I have one older sister, who i resent for being healthy at times when I'm feeling really low. I also resent my friends who can walk very fast when i am lagging behind. I hate when people forget about me, even though i say it doesn't matter. I wish some people would show they cared more about me. I love when people tell me they love me, even if i already know it. I love hugs. I love listening to the pouring rain when i am snug in bed. I love colour. I wear odd socks that are usually stripy and multicoloured or fluorescent colours. I say i don't care what people think about me, and for some people that's true. For certain people its not true, i care a lot about what they think of me, but i will never tell them that. I hate when people talk about me behind my back, if someone has something to say about me, i would rather it was said to my face.
I hate when people under estimate me and think i cant do something, more so if I'm passionate about it.

I used to do Judo, and got up to a green belt. I had to stop as i moved away to go to University. I wish i could go back, but as I've now got a port I've been told i cannot do "contact sports" any more. I hate this fact. I go to University, i hate it and i love it so much. I study Web Design, and i start my third and final year in September! I have met some truly amazing people at Uni, some of which i will never loose contact with, some of which i unfortunately will. I hate that my old college mates don't keep in contact with me, no matter how much I've tried to keep in contact with them.

Ive made a fair few mistakes that i would love to wipe from my memory, but I'm trying to learn from them. No one is perfect, including me.
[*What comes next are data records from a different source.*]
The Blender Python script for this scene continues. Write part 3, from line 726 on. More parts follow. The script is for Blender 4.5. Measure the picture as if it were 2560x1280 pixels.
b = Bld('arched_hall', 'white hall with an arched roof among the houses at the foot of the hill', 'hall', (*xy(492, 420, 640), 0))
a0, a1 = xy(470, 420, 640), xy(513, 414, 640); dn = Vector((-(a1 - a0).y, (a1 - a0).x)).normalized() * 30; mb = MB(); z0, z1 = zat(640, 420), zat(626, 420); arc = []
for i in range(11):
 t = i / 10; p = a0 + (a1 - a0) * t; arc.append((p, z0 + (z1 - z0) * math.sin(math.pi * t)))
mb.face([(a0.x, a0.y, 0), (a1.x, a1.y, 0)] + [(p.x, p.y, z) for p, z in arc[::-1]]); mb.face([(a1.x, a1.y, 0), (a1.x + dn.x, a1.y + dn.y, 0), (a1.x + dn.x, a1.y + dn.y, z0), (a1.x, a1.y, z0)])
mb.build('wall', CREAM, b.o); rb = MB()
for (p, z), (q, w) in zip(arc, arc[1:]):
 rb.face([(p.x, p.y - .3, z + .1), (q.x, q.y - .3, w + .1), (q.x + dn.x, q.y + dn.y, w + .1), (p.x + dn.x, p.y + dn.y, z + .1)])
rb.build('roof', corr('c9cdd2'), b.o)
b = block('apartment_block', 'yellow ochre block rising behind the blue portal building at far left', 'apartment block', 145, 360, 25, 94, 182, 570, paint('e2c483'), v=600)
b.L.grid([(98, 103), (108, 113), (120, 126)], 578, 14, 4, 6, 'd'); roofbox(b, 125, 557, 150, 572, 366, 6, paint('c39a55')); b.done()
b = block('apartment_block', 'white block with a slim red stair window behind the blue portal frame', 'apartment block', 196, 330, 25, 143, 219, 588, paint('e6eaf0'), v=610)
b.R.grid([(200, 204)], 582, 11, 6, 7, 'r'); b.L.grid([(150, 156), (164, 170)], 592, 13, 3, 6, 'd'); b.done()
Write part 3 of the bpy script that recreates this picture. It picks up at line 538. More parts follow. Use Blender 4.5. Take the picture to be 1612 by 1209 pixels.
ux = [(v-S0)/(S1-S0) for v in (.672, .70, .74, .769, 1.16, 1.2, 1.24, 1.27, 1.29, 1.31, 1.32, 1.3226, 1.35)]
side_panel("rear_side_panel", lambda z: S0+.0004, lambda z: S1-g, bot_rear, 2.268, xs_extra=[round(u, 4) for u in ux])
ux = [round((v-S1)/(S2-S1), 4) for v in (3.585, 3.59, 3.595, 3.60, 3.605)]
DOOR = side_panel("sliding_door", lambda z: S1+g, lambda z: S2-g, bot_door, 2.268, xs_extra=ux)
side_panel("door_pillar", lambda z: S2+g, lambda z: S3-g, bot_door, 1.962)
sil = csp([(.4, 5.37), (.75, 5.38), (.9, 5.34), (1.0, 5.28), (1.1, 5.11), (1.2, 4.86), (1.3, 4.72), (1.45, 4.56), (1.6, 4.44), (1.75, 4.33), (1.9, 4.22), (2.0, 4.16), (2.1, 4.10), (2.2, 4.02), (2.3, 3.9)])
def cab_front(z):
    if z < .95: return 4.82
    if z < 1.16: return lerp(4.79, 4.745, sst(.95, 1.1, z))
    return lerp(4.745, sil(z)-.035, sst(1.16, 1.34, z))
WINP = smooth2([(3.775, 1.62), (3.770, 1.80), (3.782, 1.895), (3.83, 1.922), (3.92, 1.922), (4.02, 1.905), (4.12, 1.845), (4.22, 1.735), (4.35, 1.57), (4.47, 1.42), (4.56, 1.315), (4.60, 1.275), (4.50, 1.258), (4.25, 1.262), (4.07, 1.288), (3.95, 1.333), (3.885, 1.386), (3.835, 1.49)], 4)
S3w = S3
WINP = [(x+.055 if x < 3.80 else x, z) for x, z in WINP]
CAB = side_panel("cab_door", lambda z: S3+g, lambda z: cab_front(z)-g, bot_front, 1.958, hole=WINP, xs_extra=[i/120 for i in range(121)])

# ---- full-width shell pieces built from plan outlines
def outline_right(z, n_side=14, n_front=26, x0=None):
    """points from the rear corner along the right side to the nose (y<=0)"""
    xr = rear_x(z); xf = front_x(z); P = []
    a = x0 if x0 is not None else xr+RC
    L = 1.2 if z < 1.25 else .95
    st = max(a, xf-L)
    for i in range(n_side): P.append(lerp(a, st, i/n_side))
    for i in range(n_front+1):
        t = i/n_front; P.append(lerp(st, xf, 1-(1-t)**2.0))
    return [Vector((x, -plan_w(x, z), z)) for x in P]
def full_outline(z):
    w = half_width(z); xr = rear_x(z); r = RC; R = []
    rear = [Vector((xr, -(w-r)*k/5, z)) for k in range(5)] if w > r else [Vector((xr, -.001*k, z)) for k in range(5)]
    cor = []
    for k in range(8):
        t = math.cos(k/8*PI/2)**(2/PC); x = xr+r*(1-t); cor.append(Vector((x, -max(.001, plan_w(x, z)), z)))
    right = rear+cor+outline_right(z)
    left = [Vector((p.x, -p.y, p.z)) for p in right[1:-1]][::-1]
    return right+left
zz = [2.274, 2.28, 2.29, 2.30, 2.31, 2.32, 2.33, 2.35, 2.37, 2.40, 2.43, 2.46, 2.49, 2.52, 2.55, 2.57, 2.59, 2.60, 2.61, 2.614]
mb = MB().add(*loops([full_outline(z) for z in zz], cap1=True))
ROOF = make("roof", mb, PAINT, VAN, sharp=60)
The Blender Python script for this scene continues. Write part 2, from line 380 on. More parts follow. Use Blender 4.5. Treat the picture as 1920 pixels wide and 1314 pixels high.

I also have an addiction to Fajitas, and will easily sit there and eat an entire packet of 8 with fillings and still be hungry half an hour later. My friends hate this fact. I cannot stand people who diet when they don't need to! I love and hate that i can eat what i want and still be a size 8-10. My friends also hate this fact, it makes me happy.

I'm trying out this new thing where i tell people what i think straight away, and not letting things fester. So far, I'm not sure how its going. I hate snobs, and stuck up people. I will happily sit and watch them get a reality check any day, so they know that the world does not revolve around them.

I think that's enough now about me, perhaps too much.... and i thought i didn't know what to write!